Divisions and divergences between the EU and the US, made the EU leaders think that a new global partner must be found in order to shoulder together the responsibility of the global governance. The connection between the European Union and China is not a brand-new issue: it is already a matter of fact and a strategic partnership is working on several relevant issues of the global agenda. By the way, it is true that this partnership has not achieved much in the last few decades, but today they have the opportunity to exert its full political power and build a functioning Group of 2.

 

In 2009 the US and China originally tried to settle a G2 forum. Some representers of the Realist school, working at that time with the US administration, underlined the importance to connect those two different models in order to achieve important results in a wide range of sectors – from military to security. On the other hand, the Washington-Beijing axis was a complicated partnership to manage for both the American and the Chinese administrations. Those were very different systems – the United States played the role of an “established power”, while China was a fundamentally “rising” country. Different systems are based on different values, beliefs, and try to achieve different goals. This relevant aspect created a profound feeling of distrust between the two countries. In presence of a lack of mutual trust – it is clear – no candid and reliable partnership can be put in place, harming inevitably the efficiency of the G2 work. Distrust have reached high peaks because of the continuous oppositions a contrasts – some of them particularly preoccupying – on several issues: the South-China sea disputes, the American arms sales to Taiwan, China’s disputes with Japan and the Philippines (these two are strong allies of the United States), Chinese hacking, and Beijing’s belief that the US are endorsing internal planning to harm and sabotage the Communist Party.
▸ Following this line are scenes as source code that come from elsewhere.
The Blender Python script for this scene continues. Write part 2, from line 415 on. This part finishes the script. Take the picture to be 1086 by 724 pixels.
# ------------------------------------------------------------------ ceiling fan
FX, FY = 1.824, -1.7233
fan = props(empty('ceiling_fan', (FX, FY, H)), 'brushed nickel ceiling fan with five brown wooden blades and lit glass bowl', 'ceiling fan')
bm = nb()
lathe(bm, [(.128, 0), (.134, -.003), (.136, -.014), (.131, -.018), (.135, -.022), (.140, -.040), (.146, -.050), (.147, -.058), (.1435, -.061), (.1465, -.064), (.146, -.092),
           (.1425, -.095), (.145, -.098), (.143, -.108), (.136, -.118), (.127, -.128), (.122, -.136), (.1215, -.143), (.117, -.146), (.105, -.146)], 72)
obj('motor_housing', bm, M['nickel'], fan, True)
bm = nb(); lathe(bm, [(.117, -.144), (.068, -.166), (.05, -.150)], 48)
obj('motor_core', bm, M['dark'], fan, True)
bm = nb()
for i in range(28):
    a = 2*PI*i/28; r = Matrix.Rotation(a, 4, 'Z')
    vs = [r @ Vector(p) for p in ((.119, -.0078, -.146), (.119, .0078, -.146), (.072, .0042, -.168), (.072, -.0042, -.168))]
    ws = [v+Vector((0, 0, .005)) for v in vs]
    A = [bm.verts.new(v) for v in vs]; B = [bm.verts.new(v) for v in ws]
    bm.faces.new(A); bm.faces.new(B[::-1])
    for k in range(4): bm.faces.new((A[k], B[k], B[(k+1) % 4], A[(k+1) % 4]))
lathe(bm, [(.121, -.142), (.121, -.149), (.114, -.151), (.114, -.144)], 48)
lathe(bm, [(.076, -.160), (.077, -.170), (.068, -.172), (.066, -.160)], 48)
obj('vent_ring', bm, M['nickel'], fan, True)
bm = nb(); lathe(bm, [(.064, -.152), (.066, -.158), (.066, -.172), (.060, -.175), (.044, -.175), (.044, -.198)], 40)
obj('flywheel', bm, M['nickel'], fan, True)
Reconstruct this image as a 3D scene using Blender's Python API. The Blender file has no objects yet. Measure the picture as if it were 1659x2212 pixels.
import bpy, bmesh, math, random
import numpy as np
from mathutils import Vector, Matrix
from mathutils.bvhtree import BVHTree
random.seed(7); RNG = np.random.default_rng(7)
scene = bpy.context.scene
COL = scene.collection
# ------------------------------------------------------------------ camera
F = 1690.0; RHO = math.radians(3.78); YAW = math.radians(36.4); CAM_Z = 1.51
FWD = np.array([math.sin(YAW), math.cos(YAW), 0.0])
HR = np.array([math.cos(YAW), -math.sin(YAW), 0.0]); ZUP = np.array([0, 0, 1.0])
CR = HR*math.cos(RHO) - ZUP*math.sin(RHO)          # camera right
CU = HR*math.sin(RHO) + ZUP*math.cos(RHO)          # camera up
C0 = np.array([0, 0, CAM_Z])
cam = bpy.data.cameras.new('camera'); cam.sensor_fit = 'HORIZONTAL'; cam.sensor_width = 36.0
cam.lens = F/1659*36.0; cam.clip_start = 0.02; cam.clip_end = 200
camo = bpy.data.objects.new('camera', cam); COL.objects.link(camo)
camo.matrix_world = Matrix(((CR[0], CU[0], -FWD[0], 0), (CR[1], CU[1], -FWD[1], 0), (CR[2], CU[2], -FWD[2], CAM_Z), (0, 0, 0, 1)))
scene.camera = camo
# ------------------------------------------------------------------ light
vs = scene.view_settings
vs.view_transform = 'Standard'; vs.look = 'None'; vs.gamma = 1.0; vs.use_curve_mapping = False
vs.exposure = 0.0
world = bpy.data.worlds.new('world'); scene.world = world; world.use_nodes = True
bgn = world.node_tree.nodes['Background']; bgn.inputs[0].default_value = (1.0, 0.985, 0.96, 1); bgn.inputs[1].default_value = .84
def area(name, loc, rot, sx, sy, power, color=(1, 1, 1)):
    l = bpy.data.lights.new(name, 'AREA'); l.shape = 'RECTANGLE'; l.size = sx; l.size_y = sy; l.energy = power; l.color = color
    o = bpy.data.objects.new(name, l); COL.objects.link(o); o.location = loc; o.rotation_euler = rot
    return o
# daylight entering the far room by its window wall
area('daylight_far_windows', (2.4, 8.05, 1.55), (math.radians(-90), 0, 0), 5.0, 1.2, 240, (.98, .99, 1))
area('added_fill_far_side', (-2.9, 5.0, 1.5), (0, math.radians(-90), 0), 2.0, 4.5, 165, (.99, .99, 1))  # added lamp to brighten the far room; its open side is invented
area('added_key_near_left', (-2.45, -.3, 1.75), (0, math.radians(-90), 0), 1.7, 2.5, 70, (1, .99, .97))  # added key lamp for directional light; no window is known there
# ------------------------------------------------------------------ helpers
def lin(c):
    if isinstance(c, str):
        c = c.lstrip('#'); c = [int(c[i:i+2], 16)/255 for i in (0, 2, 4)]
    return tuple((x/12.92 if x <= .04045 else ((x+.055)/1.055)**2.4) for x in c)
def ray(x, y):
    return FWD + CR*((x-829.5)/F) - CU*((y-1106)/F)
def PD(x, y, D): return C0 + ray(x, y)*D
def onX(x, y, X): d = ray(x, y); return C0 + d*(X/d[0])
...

China perceive the US as an unreliable ally who is striving to contain and derail Beijing’s rise. Moreover, China’s growing military power made some US voices calling for a major American presence in the Asia-Pacific – a perilous choice that would lead to a potential military crisis in the area.

 

When it comes to the European version of the G2 initiative, it is clear that all those reasons of distrust we have sketched above do not exist anymore. Between the EU and China there is no distrust and no geopolitical competition. Their bilateral talks focus more on trade and regulation than military and security topics. The G2 initiative in fact will be much more concentrated on issues that pertain to such a G2: investments, economic development, eradicating poverty, taking action on climate change, and the research and scientific cooperation – considering that US law prohibit NASA to work with the Chinese authorities.
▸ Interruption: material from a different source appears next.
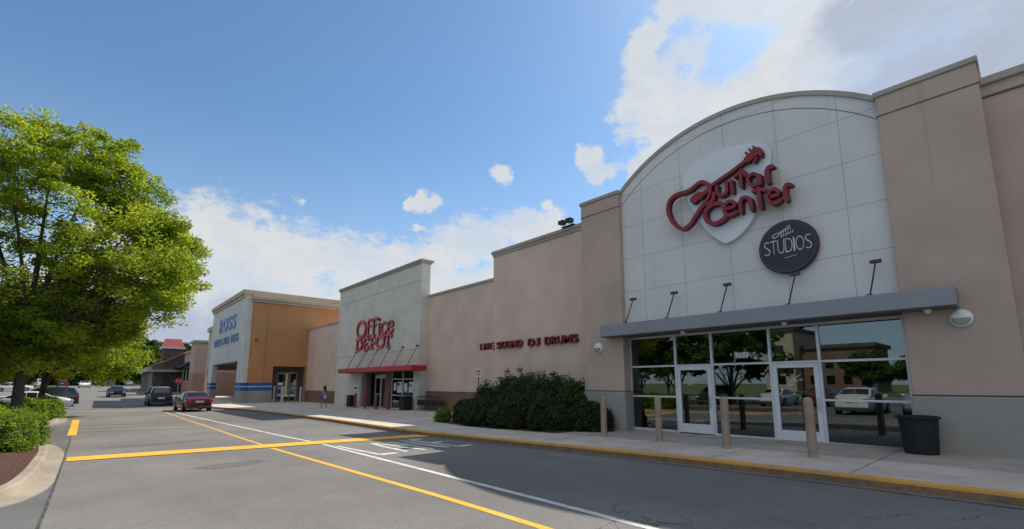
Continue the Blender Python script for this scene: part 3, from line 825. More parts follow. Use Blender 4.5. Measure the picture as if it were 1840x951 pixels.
# house number over the door
def word(txt, mat, parent, y_left, z_base, x_front, height, depth, width, offset=0.0):
    """one part per letter, spread over the width by the font's own advances"""
    adv = []
    for ch in txt: adv.append({' ': .45, 'I': .15, 'J': .50, 'L': .55, 'M': .88, 'O': .80, 'W': .95, '1': .40, 'S': .62, 'E': .60, 'T': .60, 'D': .72, 'U': .70, 'N': .72, 'R': .66, 'F': .56, 'V': .66}.get(ch, .65))
    gap = .10; tot = sum(adv) + gap * (len(txt) - 1); k = width / tot; y = y_left
    for ch, a in zip(txt, adv):
        if ch != ' ': text_mesh(ch, 'letter', mat, parent, y, z_base, x_front, height, depth, a * k, offset)
        y -= (a + gap) * k
def text_mesh(txt, name, mat, parent, y_left, z_base, x_front, height, depth=.05, width=None, offset=0.0, slant=0.0, space=1.0):
    """block lettering facing -X on the plane x_front (text reads towards -Y)"""
    cu = bpy.data.curves.new(name, 'FONT'); cu.body = txt; cu.size = 1.0; cu.extrude = .5; cu.offset = offset; cu.shear = slant; cu.space_character = space
    to = bpy.data.objects.new('tmp_text', cu)
    col.objects.link(to)
    dg = bpy.context.evaluated_depsgraph_get(); dg.update()
    me = bpy.data.meshes.new_from_object(to.evaluated_get(dg))
    bpy.data.objects.remove(to)
    co = np.empty(len(me.vertices) * 3, 'f'); me.vertices.foreach_get('co', co); co = co.reshape(-1, 3)
    x0, x1 = co[:, 0].min(), co[:, 0].max(); y0, y1 = co[:, 1].min(), co[:, 1].max()
    sy = height / (y1 - y0); sx = (width / (x1 - x0)) if width else sy
    off = Vector((0, 0, 0)); q = parent
    while q is not None: off += Vector(q.location); q = q.parent
    nv = np.empty_like(co)
    nv[:, 0] = x_front + depth * (.5 - co[:, 2]) - off.x
    nv[:, 1] = y_left - (co[:, 0] - x0) * sx - off.y
    nv[:, 2] = z_base + (co[:, 1] - y0) * sy - off.z
    me.vertices.foreach_set('co', nv.reshape(-1)); me.update()
    me.materials.clear(); me.materials.append(mat)
    for p_ in me.polygons: p_.material_index = 0
    if mat in (M['red'], M['signred']): side_faces(me, M['redside'])
    o = bpy.data.objects.new(name, me); col.objects.link(o); o.parent = parent
    return o
word('1111', M['lettw'], gb, 5.85, 2.33, GX - .008, .16, .006, .34)
# middle wall with the red lettering
mw = gb
bx(14.7, 15.3, 11.0, 17.98, -.2, 8.10).build('wall', M['tan2'], mw)
bx(14.58, 15.4, 11.13, 18.06, 8.10, 8.27).build('coping', M['tanc'], mw, bevel=.04)
bx(14.64, 14.75, 11.13, 18.0, 7.98, 8.10).build('coping_trim', M['tanc'], mw)
bx(15.3, 17.5, 17.5, 17.98, -.2, 8.08).build('wall', M['tan2'], mw)
sg = thing('roof_floodlights', 'dark twin floodlight fitting at the parapet edge left of the tall pillar', 'floodlight', (14.6, 12.7, 8.27))
f = MB(); f.box(14.50, 14.64, 12.45, 13.15, 8.26, 8.30); f.tube([(14.57, 12.6, 8.3), (14.5, 12.6, 8.42)], .02); f.tube([(14.57, 13.0, 8.3), (14.5, 13.0, 8.42)], .02)
f.build('bracket', M['black'], sg)
for y in (12.6, 13.0): bx(14.30, 14.55, y - .14, y + .14, 8.36, 8.52).build('lamp_head', M['black'], sg)

def sign_root(name, label, loc): return thing(name, label, 'sign', loc)
s1 = sign_root('lettering_sign', 'row of red block letters for live sound and drums above the dark bushes', (14.68, 15.5, 3.3))
for w_, a, c in (('LIVE SOUND', 19.0, 15.9), ('DJ', 15.35, 14.72), ('DRUMS', 14.35, 12.5)):
    a = min(a, 17.9) if w_ == 'LIVE SOUND' else a
    pass
YL = lambda x, y=612: onx(x, y, 14.6)[0]
for w_, xa, xb in (('LIVE SOUND', 863, 938), ('DJ', 949, 969), ('DRUMS', 979, 1038)):
    a, c = YL(xa), YL(xb)
    word(w_, M['red'], s1, a, 3.28, 14.56, .34, .13, a - c, .012)

# main sign: pick, guitar and script lettering, drawn in the wall plane
s2 = sign_root('shop_sign', 'big white plectrum shaped sign with red guitar and red rounded lettering', (13.5, 5.5, 6.0))
SCX, SOX, SOY = 3.656, 1180, 240
def zp(x, y, D=13.3): return onx(SOX + x / SCX, SOY + y / SCX, D)
pk = [(170, 300), (205, 235), (300, 160), (420, 105), (540, 78), (650, 68), (715, 75), (742, 105), (745, 180), (725, 280), (690, 400), (640, 540), (590, 620), (530, 680), (465, 718), (420, 710), (350, 660), (290, 590), (235, 500), (190, 410)]
pkp = [zp(x, y, 13.45) for x, y in pk]
pks = smooth_poly(pkp, 3)
MB().prism_yz(pks, 13.44, 13.58).build('plectrum_panel', M['pick'], s2, bevel=.01)
XF, XB = 13.24, 13.36
lay = [0]
def st(mb, pts, w, closed=False):
    lay[0] += 1
    mb.stroke([zp(x, y) for x, y in pts], w, XF - .0015 * lay[0], XB + .08, closed)
W = .125
gt = MB()
st(gt, [(352, 352), (330, 330), (296, 322), (262, 342), (232, 368), (190, 388), (150, 398), (110, 420), (82, 462), (80, 520), (105, 578), (145, 618), (182, 628), (222, 600), (252, 556), (285, 505), (318, 468), (352, 458), (376, 428), (378, 398)], .11)
st(gt, [(352, 352), (420, 305), (500, 250), (590, 180), (610, 165)], .095)
st(gt, [(600, 172), (640, 140), (668, 118)], .20)
st(gt, [(590, 130), (606, 148)], .06); st(gt, [(612, 108), (628, 124)], .06); st(gt, [(640, 90), (652, 106)], .06)
st(gt, [(660, 162), (645, 190)], .06); st(gt, [(690, 150), (676, 135)], .06)
st(gt, [(640, 112), (670, 106), (690, 130)], .09)
st(gt, [(248, 440), (268, 420), (290, 410)], .23)
st(gt, [(290, 408), (322, 392), (345, 372), (355, 355)], .13)
st(gt, [(360, 372), (352, 408), (335, 440), (318, 462)], .085)
gt.build('guitar_outline', M['red'], s2, side=M['redside'])
LW = .88
def letter(*strokes):
    mb = MB()
    for pts, w in strokes: st(mb, pts, w * LW)
    mb.build('letter', M['red'], s2, side=M['redside'])
letter(([(402, 352), (402, 385), (418, 408), (448, 404), (466, 380), (462, 325)], .11))
letter(([(496, 318), (502, 388)], .11))
letter(([(560, 245), (558, 300), (562, 352)], .115), ([(520, 290), (545, 262), (572, 252), (590, 282)], .10))
letter(([(640, 268), (612, 285), (606, 318), (628, 345), (660, 342), (678, 315), (670, 280), (640, 268)], .10), ([(682, 280), (688, 335)], .10))
letter(([(736, 325), (728, 265), (740, 228), (766, 222)], .12))
letter(([(452, 478), (415, 462), (368, 474), (332, 508), (326, 552), (352, 588), (395, 594), (440, 570), (462, 548)], .13))
letter(([(458, 502), (520, 480), (505, 452), (472, 455), (450, 490), (460, 530), (492, 540), (530, 518)], .11))
letter(([(560, 520), (556, 462), (566, 432), (596, 424), (622, 445), (632, 505)], .115))
letter(([(676, 365), (680, 430), (690, 490)], .12), ([(640, 385), (680, 372), (722, 380)], .10))
letter(([(744, 425), (806, 402), (790, 372), (756, 378), (738, 415), (750, 455), (782, 464), (818, 440)], .11))
letter(([(858, 442), (848, 380), (858, 345), (884, 342)], .12))

# round studios sign
s3 = sign_root('round_sign', 'round dark purple sign reading studios in tall pale letters', (13.45, 4.13, 5.2))
MB().lathe([(.70, 0), (.72, .02), (.72, .12)], (13.42, 4.13, 5.20), 56, 'x').build('disc', M['round'], s3)
rg = MB(); rg.stroke([(4.13 + .665 * math.cos(2 * PI * k / 24), 5.2 + .665 * math.sin(2 * PI * k / 24)) for k in range(24)], .014, 13.414, 13.4195, True)
rg.build('ring_line', M['maroon'], s3)
word('STUDIOS', M['lettw'], s3, 4.70, 5.04, 13.40, .38, .018, 1.14, -.022)
sm = MB()
def ss(pts, w=.022): lay[0] += 1; MB().stroke(pts, w, 13.408 - .0003 * (lay[0] % 9), 13.4195).build('small_emblem', M['lettw'], s3)
bc = 4.20; bz = 5.60
ss([(bc + .10, bz + .01), (bc + .20, bz + .0), (bc + .27, bz - .05), (bc + .22, bz - .11), (bc + .13, bz - .06), (bc + .07, bz - .03)]); ss([(bc + .10, bz + .01), (bc - .05, bz + .08), (bc - .17, bz + .16)])
for k in range(5): ss([(bc + .05 - .055 * k, bz - .03 + .02 * k), (bc + .04 - .055 * k, bz + .03 + .02 * k)])
for k in range(6): ss([(bc + .05 - .055 * k, bz - .12 + .015 * k), (bc + .04 - .055 * k, bz - .065 + .015 * k)])
ss([(bc + .02, 4.90), (bc - .28, 4.93)], .012)

# sign lights on the grey canopy
arm_t = None
def sign_light(x0, x1, y0, y1, z0, z1, label, group, proto=None, size=1.0):
    t = thing('sign_light', label, 'light', (x0, y0, z0), 0, group)
    MB().tube([(x0, y0, z0 - .02), (x1, y1, z1)], .018 * size, 6).build('arm', M['black'], t)
    bx(x1 - .045 * size, x1 + .045 * size, y1 - .11 * size, y1 + .11 * size, z1 - .03 * size, z1 + .05 * size).build('lamp_head', M['dkgrey'], t, bevel=.01)
    bx(x0 - .05, x0 + .05, y0 - .05, y0 + .05, z0, z0 + .03).build('foot', M['black'], t)
    return t
lab = ['black sign light on the grey canopy nearest the left pillar', 'second black sign light from the left pillar on the grey canopy', 'middle black sign light on the grey canopy below the plectrum', 'black sign light on the grey canopy just under the round dark sign', 'black sign light on the grey canopy nearest the right pillar']
for i, y in enumerate((9.0, 7.5, 5.85, 4.10, 2.42)):
    sign_light(13.0, 13.32, y, y - .12, 3.58, 4.40, lab[i], 'sign lights along the grey canopy')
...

Together, the EU and China, account for a quarter of the world’s population and a third of its GDP. Plus, they share common views on how the global governance should advance. As we already mentioned, Trade, Aids and Climate change are just few topics that Brussels and Beijing want to discuss together with other countries in order to find solutions.

The reasons lying under the intention of building a EU-China G2 initiative, these are pretty the same reasons lying under the US-China G2 forum. The main intention is to create a powerful block which could be able to manage and guide the entire global community. The EU-China initiative because of its different nature, will not operate in the same way the US-China forum does. This one will not side-track in fact other existing mechanisms, while, on the contrary, it will complement them, favoring the consensus building between Brussels and Beijing. The world is increasingly facing new crucial issues, in a very liquid and dynamic international context. In this environment, it sounds a bit weird the disengagement operated by the US administration, being unwilling to lead the international community on several issues of common interest.
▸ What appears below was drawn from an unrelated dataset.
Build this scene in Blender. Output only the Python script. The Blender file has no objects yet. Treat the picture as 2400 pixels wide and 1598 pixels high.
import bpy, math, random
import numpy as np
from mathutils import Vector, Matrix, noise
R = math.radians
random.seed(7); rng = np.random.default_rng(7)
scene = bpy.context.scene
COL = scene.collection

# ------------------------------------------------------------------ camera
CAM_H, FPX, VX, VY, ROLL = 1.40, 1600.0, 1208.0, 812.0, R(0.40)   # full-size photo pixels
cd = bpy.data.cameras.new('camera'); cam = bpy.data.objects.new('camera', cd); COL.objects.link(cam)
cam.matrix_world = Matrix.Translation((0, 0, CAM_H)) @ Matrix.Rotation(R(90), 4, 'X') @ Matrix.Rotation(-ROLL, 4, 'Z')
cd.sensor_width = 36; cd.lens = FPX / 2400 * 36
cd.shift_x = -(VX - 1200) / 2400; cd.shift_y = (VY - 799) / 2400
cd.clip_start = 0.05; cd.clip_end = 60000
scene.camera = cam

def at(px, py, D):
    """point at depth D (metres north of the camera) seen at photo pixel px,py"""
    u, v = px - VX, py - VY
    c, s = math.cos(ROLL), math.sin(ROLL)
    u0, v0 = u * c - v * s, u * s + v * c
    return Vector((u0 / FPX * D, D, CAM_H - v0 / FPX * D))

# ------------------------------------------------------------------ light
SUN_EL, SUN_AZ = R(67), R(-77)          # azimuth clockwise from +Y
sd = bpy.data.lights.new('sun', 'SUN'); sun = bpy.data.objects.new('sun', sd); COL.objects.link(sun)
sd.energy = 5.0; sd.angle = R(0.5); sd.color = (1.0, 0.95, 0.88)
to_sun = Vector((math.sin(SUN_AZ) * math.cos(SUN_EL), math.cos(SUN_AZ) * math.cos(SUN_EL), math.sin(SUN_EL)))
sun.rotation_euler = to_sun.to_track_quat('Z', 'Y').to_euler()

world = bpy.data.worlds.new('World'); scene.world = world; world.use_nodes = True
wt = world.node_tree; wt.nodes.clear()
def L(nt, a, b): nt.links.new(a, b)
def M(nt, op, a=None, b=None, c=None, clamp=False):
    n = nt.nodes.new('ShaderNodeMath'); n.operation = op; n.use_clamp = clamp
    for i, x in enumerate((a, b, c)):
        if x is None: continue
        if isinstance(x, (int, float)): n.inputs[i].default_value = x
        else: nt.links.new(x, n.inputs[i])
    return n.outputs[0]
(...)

At least, even without the US, some progresses will be made. The TPP project might still advance even if it would be watered down by the US disengagement. Further, China is recollecting its area of influence thanks to the new OBOR – in its land and sea double version – and trade agreements with the main actors of the Asia-Pacific area: Japan, India, and the ASEAN countries.

It is time to employ that political capital coming up from Beijing. The Chinese rhetoric – profoundly globalist and pro-free trade – have convinced the EU members of the unique opportunity to open up the EU market to China – see the number of EU countries that joined the AIIB, founded in 2015, against the panicky and dubious US rhetoric – and to bond tight ties with Beijing, relaunching diplomacy, cultural cooperation, and bilateral research and innovation projects.